Short task | Your task is to quote the records from their first line through the line containing "f['kind'] = 'structure'", with nothing added or left out.

>>>

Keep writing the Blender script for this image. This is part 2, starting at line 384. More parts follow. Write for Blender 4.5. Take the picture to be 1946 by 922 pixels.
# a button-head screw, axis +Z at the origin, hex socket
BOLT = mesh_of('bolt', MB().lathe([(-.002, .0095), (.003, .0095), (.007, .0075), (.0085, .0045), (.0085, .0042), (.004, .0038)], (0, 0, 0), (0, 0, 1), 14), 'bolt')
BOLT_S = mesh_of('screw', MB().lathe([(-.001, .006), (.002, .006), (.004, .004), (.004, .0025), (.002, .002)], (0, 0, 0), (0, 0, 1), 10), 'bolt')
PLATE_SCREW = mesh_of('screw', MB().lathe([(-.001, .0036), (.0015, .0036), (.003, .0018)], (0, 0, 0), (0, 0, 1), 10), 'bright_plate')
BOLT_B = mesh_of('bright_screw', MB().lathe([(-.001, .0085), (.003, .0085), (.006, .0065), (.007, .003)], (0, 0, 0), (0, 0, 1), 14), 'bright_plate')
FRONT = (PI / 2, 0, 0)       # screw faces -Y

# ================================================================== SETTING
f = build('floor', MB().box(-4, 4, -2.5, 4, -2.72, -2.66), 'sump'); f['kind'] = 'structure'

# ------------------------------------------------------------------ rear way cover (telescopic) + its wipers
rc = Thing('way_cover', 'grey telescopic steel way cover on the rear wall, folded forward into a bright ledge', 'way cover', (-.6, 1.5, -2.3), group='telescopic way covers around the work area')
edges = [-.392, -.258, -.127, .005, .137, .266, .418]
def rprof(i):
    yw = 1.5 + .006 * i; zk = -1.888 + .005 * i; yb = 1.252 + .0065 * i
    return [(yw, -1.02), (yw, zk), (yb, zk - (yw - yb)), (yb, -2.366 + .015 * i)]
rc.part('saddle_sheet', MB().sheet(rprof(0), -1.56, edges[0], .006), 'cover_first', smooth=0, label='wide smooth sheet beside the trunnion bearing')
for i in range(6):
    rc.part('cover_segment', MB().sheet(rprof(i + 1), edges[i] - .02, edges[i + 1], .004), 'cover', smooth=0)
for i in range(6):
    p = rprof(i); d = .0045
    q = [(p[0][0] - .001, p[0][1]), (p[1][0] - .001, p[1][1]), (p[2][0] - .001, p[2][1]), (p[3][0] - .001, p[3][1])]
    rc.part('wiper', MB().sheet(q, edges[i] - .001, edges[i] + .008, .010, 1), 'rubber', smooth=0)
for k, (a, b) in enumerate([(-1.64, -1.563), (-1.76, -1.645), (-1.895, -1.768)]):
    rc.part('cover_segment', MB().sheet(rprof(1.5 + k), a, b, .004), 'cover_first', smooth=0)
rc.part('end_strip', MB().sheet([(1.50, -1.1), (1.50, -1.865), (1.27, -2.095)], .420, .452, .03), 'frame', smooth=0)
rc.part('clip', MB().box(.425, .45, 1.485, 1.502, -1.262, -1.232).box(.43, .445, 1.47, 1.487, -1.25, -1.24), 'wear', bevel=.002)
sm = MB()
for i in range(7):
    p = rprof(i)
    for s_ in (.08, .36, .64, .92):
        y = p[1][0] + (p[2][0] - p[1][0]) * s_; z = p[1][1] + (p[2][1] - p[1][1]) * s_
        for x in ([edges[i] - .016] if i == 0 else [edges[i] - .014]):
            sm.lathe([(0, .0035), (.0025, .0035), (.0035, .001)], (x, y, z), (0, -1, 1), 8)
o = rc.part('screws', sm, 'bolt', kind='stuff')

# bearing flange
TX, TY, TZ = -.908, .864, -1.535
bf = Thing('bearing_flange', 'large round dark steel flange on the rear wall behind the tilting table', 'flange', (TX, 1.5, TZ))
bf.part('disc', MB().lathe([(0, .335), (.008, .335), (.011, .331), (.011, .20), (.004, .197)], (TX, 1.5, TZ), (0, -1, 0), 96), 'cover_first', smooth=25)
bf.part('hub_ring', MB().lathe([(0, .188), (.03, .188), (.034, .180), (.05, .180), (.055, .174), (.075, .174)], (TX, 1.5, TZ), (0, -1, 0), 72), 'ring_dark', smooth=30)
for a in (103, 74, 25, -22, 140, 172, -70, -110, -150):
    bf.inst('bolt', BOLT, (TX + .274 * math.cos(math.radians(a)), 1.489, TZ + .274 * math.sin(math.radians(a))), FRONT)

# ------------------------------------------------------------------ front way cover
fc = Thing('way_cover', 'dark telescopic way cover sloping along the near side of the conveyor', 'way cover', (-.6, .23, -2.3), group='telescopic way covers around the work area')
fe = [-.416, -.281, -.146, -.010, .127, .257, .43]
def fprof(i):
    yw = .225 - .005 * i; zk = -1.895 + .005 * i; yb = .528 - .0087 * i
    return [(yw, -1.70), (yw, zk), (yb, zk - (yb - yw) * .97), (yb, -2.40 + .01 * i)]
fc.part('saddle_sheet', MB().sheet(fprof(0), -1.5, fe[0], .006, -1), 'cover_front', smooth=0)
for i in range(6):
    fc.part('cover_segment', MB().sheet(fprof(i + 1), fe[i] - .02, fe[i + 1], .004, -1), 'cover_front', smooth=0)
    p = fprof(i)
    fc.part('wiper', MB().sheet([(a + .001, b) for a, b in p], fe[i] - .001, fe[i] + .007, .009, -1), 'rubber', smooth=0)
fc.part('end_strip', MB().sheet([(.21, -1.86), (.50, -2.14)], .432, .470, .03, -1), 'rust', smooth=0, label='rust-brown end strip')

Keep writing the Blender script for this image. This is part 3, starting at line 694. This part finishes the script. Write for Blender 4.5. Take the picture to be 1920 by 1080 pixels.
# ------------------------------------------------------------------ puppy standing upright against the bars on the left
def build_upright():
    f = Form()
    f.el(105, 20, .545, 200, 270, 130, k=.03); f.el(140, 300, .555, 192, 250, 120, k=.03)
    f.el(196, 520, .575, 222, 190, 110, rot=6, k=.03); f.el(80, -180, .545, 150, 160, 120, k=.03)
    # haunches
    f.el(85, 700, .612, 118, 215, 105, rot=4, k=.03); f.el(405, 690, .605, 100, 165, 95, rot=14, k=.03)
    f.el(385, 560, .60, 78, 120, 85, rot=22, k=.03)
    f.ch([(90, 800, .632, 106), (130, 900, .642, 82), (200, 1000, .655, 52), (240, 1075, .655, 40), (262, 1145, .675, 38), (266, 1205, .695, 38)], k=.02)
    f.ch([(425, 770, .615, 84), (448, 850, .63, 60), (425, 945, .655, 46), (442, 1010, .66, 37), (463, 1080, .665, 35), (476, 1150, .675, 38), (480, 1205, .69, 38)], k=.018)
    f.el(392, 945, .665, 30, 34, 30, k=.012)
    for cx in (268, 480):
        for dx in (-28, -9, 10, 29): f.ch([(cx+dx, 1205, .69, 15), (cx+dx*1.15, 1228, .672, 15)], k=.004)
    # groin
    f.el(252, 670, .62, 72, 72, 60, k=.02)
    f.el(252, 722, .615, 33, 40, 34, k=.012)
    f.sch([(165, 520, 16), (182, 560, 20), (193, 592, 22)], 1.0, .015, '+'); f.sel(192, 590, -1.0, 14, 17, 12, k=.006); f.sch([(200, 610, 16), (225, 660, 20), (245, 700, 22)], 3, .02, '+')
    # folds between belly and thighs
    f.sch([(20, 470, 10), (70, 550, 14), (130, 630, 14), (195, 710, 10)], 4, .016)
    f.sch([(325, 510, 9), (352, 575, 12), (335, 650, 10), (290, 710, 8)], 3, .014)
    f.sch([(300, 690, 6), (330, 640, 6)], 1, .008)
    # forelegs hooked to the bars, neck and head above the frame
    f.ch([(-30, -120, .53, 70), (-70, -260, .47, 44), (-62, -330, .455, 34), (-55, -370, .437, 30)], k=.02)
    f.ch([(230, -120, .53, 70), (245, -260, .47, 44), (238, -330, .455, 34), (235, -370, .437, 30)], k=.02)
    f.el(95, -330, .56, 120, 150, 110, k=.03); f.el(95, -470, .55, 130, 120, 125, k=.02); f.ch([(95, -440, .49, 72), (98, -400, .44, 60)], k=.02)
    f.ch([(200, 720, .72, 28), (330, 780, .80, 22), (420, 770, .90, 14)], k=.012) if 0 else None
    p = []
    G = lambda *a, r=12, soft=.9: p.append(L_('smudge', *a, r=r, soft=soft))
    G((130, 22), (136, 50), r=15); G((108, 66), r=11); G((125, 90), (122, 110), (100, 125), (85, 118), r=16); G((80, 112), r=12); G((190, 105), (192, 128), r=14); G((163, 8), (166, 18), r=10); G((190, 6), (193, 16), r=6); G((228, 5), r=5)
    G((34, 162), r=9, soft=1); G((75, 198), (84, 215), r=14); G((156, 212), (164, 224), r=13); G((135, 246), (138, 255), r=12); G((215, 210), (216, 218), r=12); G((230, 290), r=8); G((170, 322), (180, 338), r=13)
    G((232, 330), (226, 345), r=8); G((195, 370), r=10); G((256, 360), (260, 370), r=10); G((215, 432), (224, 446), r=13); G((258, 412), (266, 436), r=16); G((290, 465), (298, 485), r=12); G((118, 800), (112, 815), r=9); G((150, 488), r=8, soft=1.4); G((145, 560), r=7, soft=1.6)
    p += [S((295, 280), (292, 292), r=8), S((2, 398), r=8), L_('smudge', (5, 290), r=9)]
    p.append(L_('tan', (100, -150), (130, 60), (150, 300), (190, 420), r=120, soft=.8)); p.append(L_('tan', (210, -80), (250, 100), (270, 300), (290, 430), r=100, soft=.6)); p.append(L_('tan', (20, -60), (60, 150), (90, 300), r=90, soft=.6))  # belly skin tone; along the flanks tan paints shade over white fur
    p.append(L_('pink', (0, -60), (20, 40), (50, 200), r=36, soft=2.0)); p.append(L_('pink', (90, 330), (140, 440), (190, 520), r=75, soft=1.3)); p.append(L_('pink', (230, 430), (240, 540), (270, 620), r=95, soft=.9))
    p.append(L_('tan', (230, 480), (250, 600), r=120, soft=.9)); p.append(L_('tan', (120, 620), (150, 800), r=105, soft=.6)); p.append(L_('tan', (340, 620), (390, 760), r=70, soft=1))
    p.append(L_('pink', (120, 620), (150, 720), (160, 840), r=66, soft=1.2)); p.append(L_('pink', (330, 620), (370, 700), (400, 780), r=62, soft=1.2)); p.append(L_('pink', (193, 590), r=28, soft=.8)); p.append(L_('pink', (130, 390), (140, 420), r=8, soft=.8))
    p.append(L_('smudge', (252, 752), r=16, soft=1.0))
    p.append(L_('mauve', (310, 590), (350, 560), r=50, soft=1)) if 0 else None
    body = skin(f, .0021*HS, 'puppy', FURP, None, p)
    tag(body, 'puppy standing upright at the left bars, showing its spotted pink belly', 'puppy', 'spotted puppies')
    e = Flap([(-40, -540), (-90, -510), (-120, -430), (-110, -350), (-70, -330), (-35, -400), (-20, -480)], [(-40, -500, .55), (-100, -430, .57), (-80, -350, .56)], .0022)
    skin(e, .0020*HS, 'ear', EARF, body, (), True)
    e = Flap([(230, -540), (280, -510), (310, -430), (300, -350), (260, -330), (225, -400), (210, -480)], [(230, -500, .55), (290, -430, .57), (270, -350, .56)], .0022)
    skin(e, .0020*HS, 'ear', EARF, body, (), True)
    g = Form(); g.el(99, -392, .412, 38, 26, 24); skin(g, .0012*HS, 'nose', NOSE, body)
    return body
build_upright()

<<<

Answer to this exercise |
Keep writing the Blender script for this image. This is part 2, starting at line 384. More parts follow. Write for Blender 4.5. Take the picture to be 1946 by 922 pixels.
# a button-head screw, axis +Z at the origin, hex socket
BOLT = mesh_of('bolt', MB().lathe([(-.002, .0095), (.003, .0095), (.007, .0075), (.0085, .0045), (.0085, .0042), (.004, .0038)], (0, 0, 0), (0, 0, 1), 14), 'bolt')
BOLT_S = mesh_of('screw', MB().lathe([(-.001, .006), (.002, .006), (.004, .004), (.004, .0025), (.002, .002)], (0, 0, 0), (0, 0, 1), 10), 'bolt')
PLATE_SCREW = mesh_of('screw', MB().lathe([(-.001, .0036), (.0015, .0036), (.003, .0018)], (0, 0, 0), (0, 0, 1), 10), 'bright_plate')
BOLT_B = mesh_of('bright_screw', MB().lathe([(-.001, .0085), (.003, .0085), (.006, .0065), (.007, .003)], (0, 0, 0), (0, 0, 1), 14), 'bright_plate')
FRONT = (PI / 2, 0, 0)       # screw faces -Y

# ================================================================== SETTING
f = build('floor', MB().box(-4, 4, -2.5, 4, -2.72, -2.66), 'sump'); f['kind'] = 'structure'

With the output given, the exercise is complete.